Boss de fin. Si le panettone séduit autant, c'est donc parce qu'il est à nouveau délicieux. Éminemment complexe à réaliser, il est considéré dans le milieu de la boulangerie comme le «boss de fin» de la fermentation, un Everest qui demande des années et des années de pratique, même aux professionnels aguerris. De fait, de nombreux boulangers s'y frottent et se mesurent aux autres lors de diverses compétitions. «Cela permet sans cesse d'améliorer le produit», affirme Angelo Atianese. Il a beau être pizzaiolo de formation, et pas des moindres, puisqu'il est proche du célèbre Franco Pepe et a notamment travaillé au Kytaly, à Genève, Francesco Fiore a dû aller se perfectionner auprès de plusieurs mentors, dont Vincenzo Tiri, un des papes du panettone, dans le sud de la Botte.

 

Légende. Une autre clé du succès du panettone réside probablement dans le story telling gastronomique dont sont friands les Italiens - quitte à s'arranger parfois avec la véracité. Vous voulez une belle histoire? On dit du panettone qu'il aurait été inventé au XVe siècle à Milan par un certain Toni, commis de la cour du duc Sforza, qui aurait eu à préparer un dessert en catastrophe après qu'il eut laissé brûler un gâteau. Il aurait donc fait les fonds de placards en catastrophe: farine, beurre, sucre, fruits confits et hop, le panettone («pane de Toni») serait né. Sans doute fausse, cette légende (et d'autres) perdurent, mais peu importe, car le panettone s'attribue ainsi une histoire. «Les Italiens sont de bons vendeurs de leurs produits», s'amuse Angelo Atianese. Il n'y a qu'à regarder la pizza ou la carbonara pour s'en convaincre.

Panettone

Selon le cahier des charges de la Chambre de commerce de Milan, un panettone est artisanal ou traditionnel s'il contient au moins 20% de raisins secs et fruits confits.

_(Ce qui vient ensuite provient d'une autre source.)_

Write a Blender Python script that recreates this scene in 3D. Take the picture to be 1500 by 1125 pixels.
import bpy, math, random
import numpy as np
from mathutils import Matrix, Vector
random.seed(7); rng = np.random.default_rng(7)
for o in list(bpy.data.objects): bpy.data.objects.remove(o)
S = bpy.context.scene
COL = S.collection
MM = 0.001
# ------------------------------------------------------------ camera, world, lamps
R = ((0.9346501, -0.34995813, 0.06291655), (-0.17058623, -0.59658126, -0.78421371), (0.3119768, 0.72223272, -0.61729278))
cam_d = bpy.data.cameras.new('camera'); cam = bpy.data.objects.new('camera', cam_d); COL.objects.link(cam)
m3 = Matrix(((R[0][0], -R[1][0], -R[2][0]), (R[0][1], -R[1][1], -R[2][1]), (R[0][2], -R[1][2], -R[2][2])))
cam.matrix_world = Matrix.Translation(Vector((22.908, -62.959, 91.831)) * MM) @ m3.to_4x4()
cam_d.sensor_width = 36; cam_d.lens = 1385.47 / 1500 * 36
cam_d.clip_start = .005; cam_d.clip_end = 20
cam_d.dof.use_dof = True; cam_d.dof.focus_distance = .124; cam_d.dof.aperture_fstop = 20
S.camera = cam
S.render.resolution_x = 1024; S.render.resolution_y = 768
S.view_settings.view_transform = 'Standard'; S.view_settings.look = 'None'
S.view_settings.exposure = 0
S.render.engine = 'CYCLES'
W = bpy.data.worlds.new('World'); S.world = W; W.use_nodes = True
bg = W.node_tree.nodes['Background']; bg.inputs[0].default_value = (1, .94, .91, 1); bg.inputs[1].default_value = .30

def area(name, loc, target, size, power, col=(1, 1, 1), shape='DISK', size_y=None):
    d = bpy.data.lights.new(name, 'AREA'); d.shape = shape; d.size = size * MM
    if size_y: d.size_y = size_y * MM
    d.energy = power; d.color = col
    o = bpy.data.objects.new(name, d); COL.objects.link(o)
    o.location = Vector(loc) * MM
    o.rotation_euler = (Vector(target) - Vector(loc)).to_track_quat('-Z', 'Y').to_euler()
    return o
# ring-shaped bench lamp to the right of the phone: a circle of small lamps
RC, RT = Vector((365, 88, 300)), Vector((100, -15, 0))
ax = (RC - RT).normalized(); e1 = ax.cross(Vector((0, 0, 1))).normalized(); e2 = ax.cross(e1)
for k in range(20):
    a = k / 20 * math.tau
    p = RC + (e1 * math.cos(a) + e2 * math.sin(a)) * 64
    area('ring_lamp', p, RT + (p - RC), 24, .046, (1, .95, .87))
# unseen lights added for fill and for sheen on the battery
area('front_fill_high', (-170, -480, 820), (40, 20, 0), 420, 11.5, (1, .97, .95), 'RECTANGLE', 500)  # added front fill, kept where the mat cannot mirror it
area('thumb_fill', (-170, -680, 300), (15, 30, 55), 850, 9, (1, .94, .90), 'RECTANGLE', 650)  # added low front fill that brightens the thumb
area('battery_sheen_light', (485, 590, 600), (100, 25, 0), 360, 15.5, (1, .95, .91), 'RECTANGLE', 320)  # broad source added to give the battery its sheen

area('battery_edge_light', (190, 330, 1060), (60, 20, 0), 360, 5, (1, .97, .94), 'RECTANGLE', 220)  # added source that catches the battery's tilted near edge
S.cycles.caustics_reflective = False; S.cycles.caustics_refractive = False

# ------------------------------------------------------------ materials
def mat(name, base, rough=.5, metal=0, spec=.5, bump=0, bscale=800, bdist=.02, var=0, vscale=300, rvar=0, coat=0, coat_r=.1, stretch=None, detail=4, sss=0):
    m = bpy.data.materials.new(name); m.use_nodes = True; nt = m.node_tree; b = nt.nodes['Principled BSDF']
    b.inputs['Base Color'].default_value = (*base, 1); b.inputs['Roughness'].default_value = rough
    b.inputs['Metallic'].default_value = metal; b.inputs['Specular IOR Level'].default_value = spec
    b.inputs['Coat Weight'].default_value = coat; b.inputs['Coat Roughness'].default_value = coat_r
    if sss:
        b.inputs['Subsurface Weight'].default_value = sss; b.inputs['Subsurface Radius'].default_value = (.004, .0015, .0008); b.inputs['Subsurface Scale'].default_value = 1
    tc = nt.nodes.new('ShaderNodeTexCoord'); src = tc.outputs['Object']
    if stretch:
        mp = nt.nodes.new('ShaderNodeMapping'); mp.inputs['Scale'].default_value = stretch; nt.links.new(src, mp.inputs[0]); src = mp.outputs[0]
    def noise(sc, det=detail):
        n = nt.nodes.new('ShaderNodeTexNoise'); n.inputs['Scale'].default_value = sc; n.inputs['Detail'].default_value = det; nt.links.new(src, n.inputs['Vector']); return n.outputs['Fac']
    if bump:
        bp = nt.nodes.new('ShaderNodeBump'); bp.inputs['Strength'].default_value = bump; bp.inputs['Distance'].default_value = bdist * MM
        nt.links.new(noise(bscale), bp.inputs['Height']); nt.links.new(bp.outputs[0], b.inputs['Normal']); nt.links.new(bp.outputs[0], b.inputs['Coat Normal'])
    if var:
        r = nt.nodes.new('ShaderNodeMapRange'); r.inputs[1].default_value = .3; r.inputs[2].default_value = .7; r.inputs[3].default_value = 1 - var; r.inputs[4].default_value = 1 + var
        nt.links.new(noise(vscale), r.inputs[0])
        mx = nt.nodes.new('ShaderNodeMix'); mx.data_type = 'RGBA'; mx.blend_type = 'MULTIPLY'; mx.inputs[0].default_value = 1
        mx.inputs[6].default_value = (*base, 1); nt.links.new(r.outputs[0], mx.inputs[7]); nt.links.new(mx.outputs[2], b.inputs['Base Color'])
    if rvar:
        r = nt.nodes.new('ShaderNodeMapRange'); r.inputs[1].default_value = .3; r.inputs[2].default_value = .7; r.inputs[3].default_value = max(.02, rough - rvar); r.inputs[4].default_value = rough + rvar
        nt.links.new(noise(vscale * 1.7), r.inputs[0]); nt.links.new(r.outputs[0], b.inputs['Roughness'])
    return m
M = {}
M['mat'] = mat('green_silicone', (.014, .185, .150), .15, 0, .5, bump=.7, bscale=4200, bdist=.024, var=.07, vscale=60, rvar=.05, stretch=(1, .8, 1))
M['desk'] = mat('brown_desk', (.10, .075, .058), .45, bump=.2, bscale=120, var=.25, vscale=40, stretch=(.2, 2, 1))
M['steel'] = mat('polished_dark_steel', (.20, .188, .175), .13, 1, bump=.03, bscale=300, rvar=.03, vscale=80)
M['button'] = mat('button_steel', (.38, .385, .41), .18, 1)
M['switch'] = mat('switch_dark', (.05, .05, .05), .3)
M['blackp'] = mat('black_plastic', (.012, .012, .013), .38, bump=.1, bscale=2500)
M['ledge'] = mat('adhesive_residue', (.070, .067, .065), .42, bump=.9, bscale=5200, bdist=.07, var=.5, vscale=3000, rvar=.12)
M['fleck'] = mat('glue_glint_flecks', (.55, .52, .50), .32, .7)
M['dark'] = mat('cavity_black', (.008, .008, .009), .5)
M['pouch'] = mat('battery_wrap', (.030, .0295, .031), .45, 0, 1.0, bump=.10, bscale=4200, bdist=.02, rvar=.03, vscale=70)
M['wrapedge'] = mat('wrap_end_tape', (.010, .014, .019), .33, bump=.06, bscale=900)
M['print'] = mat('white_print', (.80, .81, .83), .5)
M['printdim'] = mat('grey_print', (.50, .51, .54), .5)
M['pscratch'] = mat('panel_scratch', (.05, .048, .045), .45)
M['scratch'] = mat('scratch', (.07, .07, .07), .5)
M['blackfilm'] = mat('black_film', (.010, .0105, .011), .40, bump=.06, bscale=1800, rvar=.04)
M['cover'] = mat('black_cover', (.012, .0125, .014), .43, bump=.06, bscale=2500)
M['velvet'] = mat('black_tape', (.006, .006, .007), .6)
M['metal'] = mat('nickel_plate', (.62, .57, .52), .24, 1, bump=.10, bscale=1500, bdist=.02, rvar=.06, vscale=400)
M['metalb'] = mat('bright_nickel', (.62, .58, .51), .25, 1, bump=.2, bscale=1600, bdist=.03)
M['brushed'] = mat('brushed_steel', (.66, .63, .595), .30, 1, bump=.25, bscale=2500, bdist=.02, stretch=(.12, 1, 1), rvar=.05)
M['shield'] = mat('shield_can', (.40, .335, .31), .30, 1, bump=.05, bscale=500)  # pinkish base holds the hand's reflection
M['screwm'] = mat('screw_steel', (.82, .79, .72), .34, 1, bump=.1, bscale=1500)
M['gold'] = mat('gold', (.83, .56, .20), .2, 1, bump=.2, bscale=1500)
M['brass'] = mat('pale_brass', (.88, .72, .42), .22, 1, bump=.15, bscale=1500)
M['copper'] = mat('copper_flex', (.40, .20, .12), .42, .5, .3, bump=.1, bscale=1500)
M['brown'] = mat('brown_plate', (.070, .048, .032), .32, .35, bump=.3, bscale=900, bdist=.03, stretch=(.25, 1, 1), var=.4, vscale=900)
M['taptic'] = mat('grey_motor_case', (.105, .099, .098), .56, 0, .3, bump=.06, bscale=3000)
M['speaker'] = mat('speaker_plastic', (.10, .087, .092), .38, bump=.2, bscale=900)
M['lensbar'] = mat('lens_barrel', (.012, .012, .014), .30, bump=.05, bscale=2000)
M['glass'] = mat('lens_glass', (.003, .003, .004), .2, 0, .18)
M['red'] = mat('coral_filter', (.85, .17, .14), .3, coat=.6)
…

Le pain, levain. Enfin, impossible de ne pas citer «l'effet levain», de plus en plus populaire dans les pains, les pâtisseries et les viennoiseries. Pas étonnant que le panettone, dont la pâte est préparée à partie d'un levain appelé pasta madre, s'invite sur les tables. Pour toutes ces raisons, le panettone (de même que ses cousins le pandoro et le pandolce, qui gagnent, eux aussi, en popularité) est devenue la star de Noël dans une bonne partie du monde. Angelo Atianese en vend même à des clients dubaïotes de passage, qui en glissent dans leurs valises. Mais le symbole le plus satisfaisant pour lui est peut-être que des clients français viennent en chercher dans son café. «Pour les Français, le panettone a longtemps été une vulgaire brioche. Aujourd'hui, ils viennent en acheter ici et certains en ramènent à Paris», sourit le gérant.

 

Au gruyère? Jusqu'où ira le panettone? Selon toute vraisemblance, il n'a pas fini de s'exporter, ni de se transformer. Il faut dire que ce pain s'accommode parfaitement des variations locales ou des interprétations personnelles. Dès le début de son histoire, d'ailleurs: il a beau être né dans la région de Milan, dans le nord de l'Italie, les pâtissiers du sud de la Botte ont vite inclus leurs agrumes, lui conférant une touche exotique, luxueuse, propice aux moments de fête, qu'on lui connaît aujourd'hui. On en trouve désormais de multiples formes: aux pépites de chocolat, aux fruits à coques, aux cerises, au cassis, aux algues nori et yuzu, voire à la papaye pour la version péruvienne, le panetòn. «Et pourquoi pas imaginer un panettone salé au gruyère suisse», s'interroge Francesco Fiore. Lorsqu'un produit s'adapte autant aux cultures du de différents pays, c'est le signe qu'il s'y sent bien.